**Exercise objective**
Each record below should be repeated precisely as written.
-- start of Material provided --
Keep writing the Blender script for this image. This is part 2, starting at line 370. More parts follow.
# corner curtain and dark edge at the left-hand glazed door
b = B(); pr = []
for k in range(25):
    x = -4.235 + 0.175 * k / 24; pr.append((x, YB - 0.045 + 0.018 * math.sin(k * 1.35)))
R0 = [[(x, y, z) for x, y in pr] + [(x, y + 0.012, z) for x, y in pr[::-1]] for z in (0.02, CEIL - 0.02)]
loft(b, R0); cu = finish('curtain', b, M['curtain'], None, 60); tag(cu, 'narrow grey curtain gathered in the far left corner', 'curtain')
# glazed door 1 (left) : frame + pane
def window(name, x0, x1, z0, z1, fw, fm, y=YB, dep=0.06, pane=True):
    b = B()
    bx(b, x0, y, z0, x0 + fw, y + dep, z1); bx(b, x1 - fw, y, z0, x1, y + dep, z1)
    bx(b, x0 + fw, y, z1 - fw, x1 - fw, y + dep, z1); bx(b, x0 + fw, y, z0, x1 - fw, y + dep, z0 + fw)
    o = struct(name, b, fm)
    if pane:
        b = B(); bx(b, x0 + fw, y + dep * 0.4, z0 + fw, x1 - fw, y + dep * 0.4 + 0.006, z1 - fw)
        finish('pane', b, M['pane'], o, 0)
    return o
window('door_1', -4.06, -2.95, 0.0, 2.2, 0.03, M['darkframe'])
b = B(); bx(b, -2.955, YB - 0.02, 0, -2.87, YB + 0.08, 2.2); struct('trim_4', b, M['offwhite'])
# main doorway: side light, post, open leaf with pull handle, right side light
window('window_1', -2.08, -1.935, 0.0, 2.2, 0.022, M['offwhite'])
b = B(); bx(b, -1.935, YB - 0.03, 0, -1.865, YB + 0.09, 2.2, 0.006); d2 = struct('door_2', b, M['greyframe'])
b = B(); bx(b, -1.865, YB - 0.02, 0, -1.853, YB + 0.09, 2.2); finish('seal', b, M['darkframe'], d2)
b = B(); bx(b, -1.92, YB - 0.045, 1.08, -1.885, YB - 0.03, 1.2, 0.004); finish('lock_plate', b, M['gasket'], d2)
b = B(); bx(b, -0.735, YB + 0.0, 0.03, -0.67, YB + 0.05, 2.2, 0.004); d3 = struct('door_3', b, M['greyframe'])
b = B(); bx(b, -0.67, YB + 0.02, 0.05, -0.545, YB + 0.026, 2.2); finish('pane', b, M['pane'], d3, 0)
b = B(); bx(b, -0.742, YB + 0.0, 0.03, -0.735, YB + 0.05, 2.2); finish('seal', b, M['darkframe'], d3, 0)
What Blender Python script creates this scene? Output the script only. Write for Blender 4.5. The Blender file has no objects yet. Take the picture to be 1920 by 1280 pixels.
-- end of Material provided --
**Full output**
Keep writing the Blender script for this image. This is part 2, starting at line 370. More parts follow.
# corner curtain and dark edge at the left-hand glazed door
b = B(); pr = []
for k in range(25):
    x = -4.235 + 0.175 * k / 24; pr.append((x, YB - 0.045 + 0.018 * math.sin(k * 1.35)))
R0 = [[(x, y, z) for x, y in pr] + [(x, y + 0.012, z) for x, y in pr[::-1]] for z in (0.02, CEIL - 0.02)]
loft(b, R0); cu = finish('curtain', b, M['curtain'], None, 60); tag(cu, 'narrow grey curtain gathered in the far left corner', 'curtain')
# glazed door 1 (left) : frame + pane
def window(name, x0, x1, z0, z1, fw, fm, y=YB, dep=0.06, pane=True):
    b = B()
    bx(b, x0, y, z0, x0 + fw, y + dep, z1); bx(b, x1 - fw, y, z0, x1, y + dep, z1)
    bx(b, x0 + fw, y, z1 - fw, x1 - fw, y + dep, z1); bx(b, x0 + fw, y, z0, x1 - fw, y + dep, z0 + fw)
    o = struct(name, b, fm)
    if pane:
        b = B(); bx(b, x0 + fw, y + dep * 0.4, z0 + fw, x1 - fw, y + dep * 0.4 + 0.006, z1 - fw)
        finish('pane', b, M['pane'], o, 0)
    return o
window('door_1', -4.06, -2.95, 0.0, 2.2, 0.03, M['darkframe'])
b = B(); bx(b, -2.955, YB - 0.02, 0, -2.87, YB + 0.08, 2.2); struct('trim_4', b, M['offwhite'])
# main doorway: side light, post, open leaf with pull handle, right side light
window('window_1', -2.08, -1.935, 0.0, 2.2, 0.022, M['offwhite'])
b = B(); bx(b, -1.935, YB - 0.03, 0, -1.865, YB + 0.09, 2.2, 0.006); d2 = struct('door_2', b, M['greyframe'])
b = B(); bx(b, -1.865, YB - 0.02, 0, -1.853, YB + 0.09, 2.2); finish('seal', b, M['darkframe'], d2)
b = B(); bx(b, -1.92, YB - 0.045, 1.08, -1.885, YB - 0.03, 1.2, 0.004); finish('lock_plate', b, M['gasket'], d2)
b = B(); bx(b, -0.735, YB + 0.0, 0.03, -0.67, YB + 0.05, 2.2, 0.004); d3 = struct('door_3', b, M['greyframe'])
b = B(); bx(b, -0.67, YB + 0.02, 0.05, -0.545, YB + 0.026, 2.2); finish('pane', b, M['pane'], d3, 0)
b = B(); bx(b, -0.742, YB + 0.0, 0.03, -0.735, YB + 0.05, 2.2); finish('seal', b, M['darkframe'], d3, 0)
What Blender Python script creates this scene? Output the script only. Write for Blender 4.5. The Blender file has no objects yet. Take the picture to be 1920 by 1280 pixels.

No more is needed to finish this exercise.